Disclaimer: i'm no hardware engineer

I believe this is utterly false. There is a strong distinction between selling open hardware (the real stuff, not just open board design) and selling closed hardware.

If all you care about is board schematics, it's not hard to buy various chips and assemble them into functioning hardware. It's then often (though not always) possible to use the various binary firmware and drivers provided by the vendors for a certain platform (say Android device tree, or Windows driver) and make the hardware usable under a specific system.

Now, if you're trying to do real open hardware and have 100% schematics available, good luck: it's technically possible to acquire an open hardware micro-controller/CPU (though you have to look for it), but then you need open hardware GPU and network card and i don't think that even exists (at least not fulfilling our 2022 feature expectations).

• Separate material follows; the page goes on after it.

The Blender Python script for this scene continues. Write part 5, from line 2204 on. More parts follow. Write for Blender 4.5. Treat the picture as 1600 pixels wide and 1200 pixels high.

These problems are detailed in various sources. My two favorites are an article about Lenovo hardware support in HaikuOS and a recent talk about operating systems design for interfacing with hardware:

https://www.haiku-os.org/blog/mmu_man/2021-10-04_ok_lenovo_w...

https://www.usenix.org/conference/osdi21/presentation/fri-ke...

1 comments

> There is a strong distinction between selling open hardware

Correct. The entire supply chain evolved for proprietary stuff. There are NDAs and roadblocks everywhere.

Most chip vendors are very happy to assist close phone manufacturers in implementing drivers, optimize battery usage etc. and do not cooperate with any open source effort.